The claimant entered upon the performance of the contract about one week after its execution and prosecuted the work with diligence. His method of operation was first to clean the stone work by means of a compressed air sand blast; next to do the pointing, that is, to fill the interstices between the stones with cement, which the workmen did standing upon a swinging scaffold suspended from the top of the building by means of pulleys and ropes, and lowered as the work progressed, thus in full descent pointing a strip about twenty feet wide extending from the top of the building to the ground; and lastly to do the waterproofing which consisted simply of applying a liquid to the surface of the stones by means of brushes. The plan of the claimant was to immediately follow the pointing of a strip of the building, with the waterproofing, thus avoiding making any change in the location of the pulleys and scaffold until the work of both pointing and waterproofing of the strip had been completed.

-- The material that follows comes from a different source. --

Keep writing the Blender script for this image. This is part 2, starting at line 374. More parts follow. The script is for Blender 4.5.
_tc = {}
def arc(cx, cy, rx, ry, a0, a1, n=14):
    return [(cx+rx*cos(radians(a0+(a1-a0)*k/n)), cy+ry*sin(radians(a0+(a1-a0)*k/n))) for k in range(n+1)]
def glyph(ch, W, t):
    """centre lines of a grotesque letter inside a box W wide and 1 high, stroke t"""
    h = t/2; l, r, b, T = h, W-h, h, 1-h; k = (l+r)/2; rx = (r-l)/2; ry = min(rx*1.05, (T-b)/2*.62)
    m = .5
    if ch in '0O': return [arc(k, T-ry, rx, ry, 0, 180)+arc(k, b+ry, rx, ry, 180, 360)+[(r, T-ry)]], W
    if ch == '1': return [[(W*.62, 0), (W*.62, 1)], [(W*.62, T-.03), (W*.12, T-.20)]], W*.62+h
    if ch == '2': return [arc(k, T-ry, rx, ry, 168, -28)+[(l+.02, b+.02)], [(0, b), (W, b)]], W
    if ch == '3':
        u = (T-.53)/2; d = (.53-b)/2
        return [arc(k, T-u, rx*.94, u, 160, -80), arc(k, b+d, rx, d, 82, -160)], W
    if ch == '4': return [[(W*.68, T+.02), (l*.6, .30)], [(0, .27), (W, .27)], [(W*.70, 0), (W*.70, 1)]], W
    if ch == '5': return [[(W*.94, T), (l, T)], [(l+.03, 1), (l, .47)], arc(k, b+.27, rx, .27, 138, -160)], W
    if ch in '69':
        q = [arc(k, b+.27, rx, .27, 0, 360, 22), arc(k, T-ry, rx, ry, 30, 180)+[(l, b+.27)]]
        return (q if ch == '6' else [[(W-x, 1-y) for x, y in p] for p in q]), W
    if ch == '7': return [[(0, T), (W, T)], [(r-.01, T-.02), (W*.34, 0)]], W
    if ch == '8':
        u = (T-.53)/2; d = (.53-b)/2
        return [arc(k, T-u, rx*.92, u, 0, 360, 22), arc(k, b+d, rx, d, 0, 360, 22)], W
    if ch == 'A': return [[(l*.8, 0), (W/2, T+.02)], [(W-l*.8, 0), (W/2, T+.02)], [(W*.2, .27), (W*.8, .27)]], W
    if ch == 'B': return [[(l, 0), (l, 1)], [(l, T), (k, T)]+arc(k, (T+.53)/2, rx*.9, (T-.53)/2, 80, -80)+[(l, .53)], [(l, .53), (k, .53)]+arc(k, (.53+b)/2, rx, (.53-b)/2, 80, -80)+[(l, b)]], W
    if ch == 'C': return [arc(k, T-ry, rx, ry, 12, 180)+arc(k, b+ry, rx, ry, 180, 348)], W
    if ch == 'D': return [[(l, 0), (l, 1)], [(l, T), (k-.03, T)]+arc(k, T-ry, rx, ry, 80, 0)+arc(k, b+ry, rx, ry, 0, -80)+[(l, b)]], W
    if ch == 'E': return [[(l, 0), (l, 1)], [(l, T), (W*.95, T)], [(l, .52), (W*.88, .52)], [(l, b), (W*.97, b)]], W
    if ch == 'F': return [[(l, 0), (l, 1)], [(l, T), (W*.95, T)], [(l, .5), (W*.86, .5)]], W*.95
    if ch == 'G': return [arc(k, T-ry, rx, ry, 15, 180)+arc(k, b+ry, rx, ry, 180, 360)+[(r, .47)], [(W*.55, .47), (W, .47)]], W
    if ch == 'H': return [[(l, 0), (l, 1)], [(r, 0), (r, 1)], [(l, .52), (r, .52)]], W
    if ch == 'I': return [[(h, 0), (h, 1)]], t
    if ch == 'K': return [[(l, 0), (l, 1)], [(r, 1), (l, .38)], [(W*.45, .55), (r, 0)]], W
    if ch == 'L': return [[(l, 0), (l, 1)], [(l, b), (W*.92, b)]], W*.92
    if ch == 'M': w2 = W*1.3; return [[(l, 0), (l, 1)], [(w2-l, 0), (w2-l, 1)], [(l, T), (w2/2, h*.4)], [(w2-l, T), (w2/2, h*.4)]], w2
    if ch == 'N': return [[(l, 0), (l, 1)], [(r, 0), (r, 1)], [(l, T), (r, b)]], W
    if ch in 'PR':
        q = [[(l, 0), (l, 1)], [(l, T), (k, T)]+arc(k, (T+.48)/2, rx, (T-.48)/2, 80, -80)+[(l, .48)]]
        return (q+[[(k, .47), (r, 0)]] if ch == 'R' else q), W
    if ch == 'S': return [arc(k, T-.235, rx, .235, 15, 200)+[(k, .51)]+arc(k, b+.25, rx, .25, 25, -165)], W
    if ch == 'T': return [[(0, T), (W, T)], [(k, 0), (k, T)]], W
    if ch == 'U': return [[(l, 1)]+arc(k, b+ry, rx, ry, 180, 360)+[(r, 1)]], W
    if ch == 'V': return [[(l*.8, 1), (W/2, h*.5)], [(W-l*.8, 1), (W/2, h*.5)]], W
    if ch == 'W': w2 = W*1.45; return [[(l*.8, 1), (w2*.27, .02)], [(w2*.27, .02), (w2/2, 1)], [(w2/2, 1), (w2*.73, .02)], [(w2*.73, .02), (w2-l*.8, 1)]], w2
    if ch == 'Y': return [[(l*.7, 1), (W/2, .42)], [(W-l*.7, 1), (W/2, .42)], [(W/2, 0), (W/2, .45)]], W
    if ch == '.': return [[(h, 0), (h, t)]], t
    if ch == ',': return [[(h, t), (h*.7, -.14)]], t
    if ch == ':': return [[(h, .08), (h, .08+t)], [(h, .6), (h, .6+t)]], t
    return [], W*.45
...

*359Following the entering of the claimant upon the performance of the contract, experiments were made with three or more kinds of waterproofing preparations, and about September first one was found which was satisfactory. In the meantime the work of pointing, without waterproofing being done, had progressed over the space of twenty-five strips, making it necessary for the claimant in order to do the waterproofing over these strips to rehang the pulleys and scaffold twenty-five times, each of which required the services of two men for three hours at a cost to claimant of seventy-five cents per hour. This expense which the claimant alleges was made necessary solely by the delay of the State authorities in specifying the kind of waterproofing to be used, is stated in the claim, and has been carried through the proceedings, and stated in the award as $225, whereas the correct computation would seem to be $112.50. This charge constituted the first of the two items of the claim in controversy amounting to $465.
The second item is of $240 on account of suspensions of claimant’s work, between September seventeenth and October eighteenth, for periods of a few hours each aggregating six hundred hours, -made necessary by demands of the State authorities that the claimant temporarily cease operating the sand blast, the noise from which disturbed the hearings of the Sulzer impeachment trial being had in the Senate chamber. The claimant’s employees were day laborers, and claimant was compelled to pay them full day wages without the benefit of any deduction on account of short suspensions of work.

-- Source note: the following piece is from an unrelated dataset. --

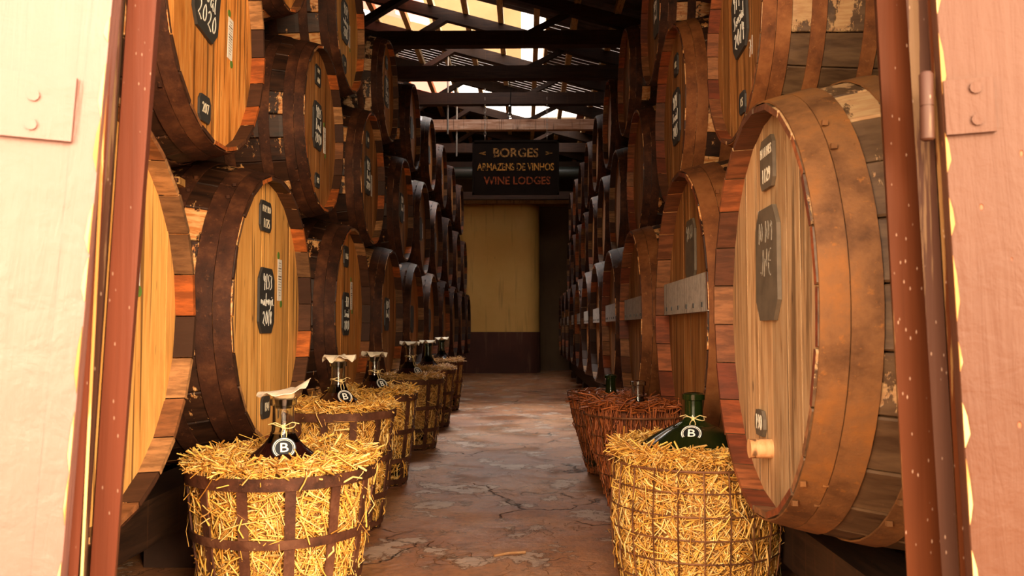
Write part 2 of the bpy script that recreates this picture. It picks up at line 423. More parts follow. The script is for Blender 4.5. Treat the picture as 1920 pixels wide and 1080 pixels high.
# handwriting: polylines in a unit-high cell, (advance, [strokes])
G = {
    '0': (.62, [[(.3, .95), (.1, .7), (.08, .3), (.25, .02), (.48, .2), (.5, .65), (.3, .95)]]),
    '1': (.36, [[(.2, 1), (.16, 0)]]),
    '2': (.62, [[(.1, .75), (.25, .98), (.48, .8), (.35, .4), (.08, .12), (.22, .2), (.55, .0)]]),
    '3': (.55, [[(.1, .9), (.35, .95), (.42, .75), (.2, .55), (.45, .4), (.4, .08), (.1, .02)]]),
    '4': (.6, [[(.18, 1), (.08, .5), (.5, .5)], [(.42, .85), (.38, -.05)]]),
    '5': (.55, [[(.5, .98), (.18, .95), (.12, .6), (.4, .55), (.45, .2), (.25, .0), (.06, .08)]]),
    '7': (.52, [[(.06, .92), (.48, .95), (.2, 0)], [(.15, .5), (.42, .52)]]),
    '8': (.55, [[(.42, .85), (.25, 1), (.1, .78), (.42, .3), (.3, .02), (.1, .2), (.42, .85)]]),
    'B': (.65, [[(.12, 1), (.12, 0)], [(.06, .98), (.42, .9), (.45, .62), (.14, .52), (.52, .4), (.5, .08), (.06, .0)]]),
    'S': (.55, [[(.48, .88), (.25, 1), (.1, .78), (.42, .4), (.35, .05), (.06, .08)]]),
    'o': (.48, [[(.25, .55), (.08, .3), (.22, .02), (.4, .22), (.36, .5), (.25, .55)]]),
    'a': (.52, [[(.38, .5), (.16, .52), (.08, .2), (.22, .0), (.38, .2), (.4, .52), (.42, .05), (.5, .02)]]),
    'l': (.28, [[(.16, 1.05), (.12, .1), (.24, .0)]]), 'i': (.25, [[(.12, .5), (.12, .02), (.22, .05)], [(.13, .72), (.14, .76)]]),
    'm': (.72, [[(.05, .5), (.1, .02), (.14, .4), (.26, .52), (.32, .05), (.38, .42), (.52, .5), (.58, .02), (.7, .1)]]),
    'v': (.45, [[(.05, .5), (.2, .02), (.38, .52)]]), 'z': (.45, [[(.06, .48), (.38, .5), (.1, .08), (.4, .0), (.3, -.4), (.12, -.3)]]),
    'L': (.5, [[(.12, .6), (.1, .05), (.48, .1)]]), 'e': (.45, [[(.08, .28), (.36, .34), (.25, .55), (.08, .3), (.2, .02), (.4, .1)]]),
    'r': (.36, [[(.08, .5), (.1, .0), (.14, .4), (.32, .5)]]), 'c': (.4, [[(.36, .48), (.14, .5), (.08, .15), (.22, .0), (.38, .1)]]), ' ': (.3, []),
    '-': (.5, [[(.08, .45), (.42, .5)]]), 'C': (.58, [[(.5, .85), (.28, 1), (.08, .6), (.12, .15), (.35, .0), (.52, .15)]]), 'J': (.5, [[(.4, 1), (.38, .15), (.2, 0), (.05, .15)]]),
    'N': (.6, [[(.1, 0), (.12, 1), (.46, .02), (.48, 1)]]), 'E': (.5, [[(.46, .98), (.12, .95), (.1, .02), (.46, .0)], [(.12, .52), (.4, .54)]]),
    '6': (.55, [[(.42, .95), (.15, .55), (.1, .15), (.3, 0), (.46, .25), (.3, .48), (.12, .3)]]), '9': (.55, [[(.44, .7), (.25, .5), (.1, .75), (.3, .98), (.44, .7), (.36, 0)]]),
}


def hand(mb, txt, cx, cz, h, x0=0.0, th=.0014, wd=.0030, slant=0.06):
    """chalk strokes on the plane x=x0, reading along +y, upright z, raised th"""
    W = sum(G[c][0] for c in txt) * h * .95; y = cx - W / 2
    for c in txt:
        adv, st = G[c]
        for pl in st:
            P = [(y + (a + slant * b) * h * .95, cz + (b - .45) * h) for a, b in pl]
            Q = []                                     # round the polyline a little
            for i in range(len(P) - 1):
                for t in (0, .5): Q.append((P[i][0] * (1 - t) + P[i + 1][0] * t, P[i][1] * (1 - t) + P[i + 1][1] * t))
            Q.append(P[-1])
            for _ in range(2):
                Q = [Q[0]] + [((Q[i - 1][0] + 2 * Q[i][0] + Q[i + 1][0]) / 4, (Q[i - 1][1] + 2 * Q[i][1] + Q[i + 1][1]) / 4) for i in range(1, len(Q) - 1)] + [Q[-1]]
            for (a0, b0), (a1, b1) in zip(Q, Q[1:]):
                L = sqrt((a1 - a0) ** 2 + (b1 - b0) ** 2)
                if L < 1e-6: continue
                dx, dz = (a1 - a0) / L, (b1 - b0) / L; e = wd * .5; nx, nz = -dz * e, dx * e
                poly = [(a0 - dx * e * .6 + nx, b0 - dz * e * .6 + nz), (a0 - dx * e * .6 - nx, b0 - dz * e * .6 - nz), (a1 + dx * e * .6 - nx, b1 + dz * e * .6 - nz), (a1 + dx * e * .6 + nx, b1 + dz * e * .6 + nz)]
                mb.prism(poly, x0, x0 + th, 0)
        y += adv * h * .95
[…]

The Court of Claims allowed the claim in full, and from such determination this appeal has been taken. The items of the bill as to time lost are not seriously questioned by the State, and practically the only question to be considered by us is whether they constitute legal claims against the State.
As to the first item, the kind of waterproofing to be used was not fixed, but by the terms of the contract was to be proposed by the contractor, and to possess the qualities of preserving the stone and not changing the appearance of the building. Clearly the contract contemplated, as acknowledged by the claimant in its communication to the State Architect of August 13, 1913, that the material proposed by the con*360tractor should be subjected, before acceptance, to tests to be made by the State Architect and his assistants. Concededly the waterproofing designated by the claimant August thirteenth, after the contract work had progressed for fully one week, the result of the application of which proofing upon a marble slab was to be submitted to the State Architect the following Monday, August eighteenth, did not comply with the provisions of the contract as it badly blackened the stone. At what times the other makes of waterproofing, which the evidence indicates were at least two, were submitted by the contractor does not appear, but the claimant’s president testified that the last day of delay for which it was making claim on account of re-erecting the scaffold had been settled on as about September first. Hence the period of alleged delay upon the part of the State must have been confined to the two weeks commencing August eighteenth and ending September first. The letter of the State Architect of date September fifteenth authorizing the use of a certain waterproofing compound was plainly intended as a formal recognition of the claimant’s right to use such material, as the evidence shows that the material was used by the claimant prior to the date of the letter, and undoubtedly on or about September first, under a verbal or less formal acquiescence.
It appears - from the letter of the representative of a waterproofing compound proposed by the claimant that time was necessary for the proofing to cure after being applied in order to determine the result of its use. The selection of the proper waterproofing was a matter of importance, and the State was entitled to take all the time necessary in which to investigate as to the merits of the various compounds and to reach an intelligent conclusion. I think that all reasonable and necessary delays incident to that purpose should be held to have been within the contemplation of the contract, and hence that under the clause before quoted the State should be held to be exempted from all liability on account thereof but that the claimant was entitled to a corresponding extension of time in which to complete its contract. This was apparently allowed it as no claim seems to have been made by the State for the stipulated penalty on account of the failure of the claimant to complete the contract within the stipulated period. *361Under the contract the burden of obtaining and proposing to the State Architect suitable waterproofing was upon the claimant. Upon the hearing before the Court of Claims the burden of establishing the liability of the State was also upon the claimant. The evidence fails to establish claimant’s contention that the State subjected the claimant to any unreasonable or unnecessary delay in fixing upon the waterproofing to be used. I think, therefore, that the first item of the claim should have been disallowed.
The second item of damages stands upon a different footing. The contract should be reasonably construed. (Curnan v. D. & O. R. R. Co., 138 N. Y. 480.) That there would be delay resulting from the holding of the impeachment trial necessitating temporary suspensions of the work was plainly not within the contemplation of the parties. These delays were caused by the active interference of the State authorities in the prosecution by claimant of its work which so far as appears was being properly conducted and making no more noise than was actually necessary. The contract had not in contemplation that compensation was to be made for such delays by mere extension of time for the performance of the contract. I think the allowance of the second item of the claim was proper.
The judgment appealed from should be modified by reducing the award to $240, and as so modified affirmed, without costs to either party in this court.
All concurred, except Kellogg, P. J., and Cochrane, J., who dissented, and voted for reversal.
Judgment modified by reducing the award to $240, and as so modified affirmed, without costs to either party in this court.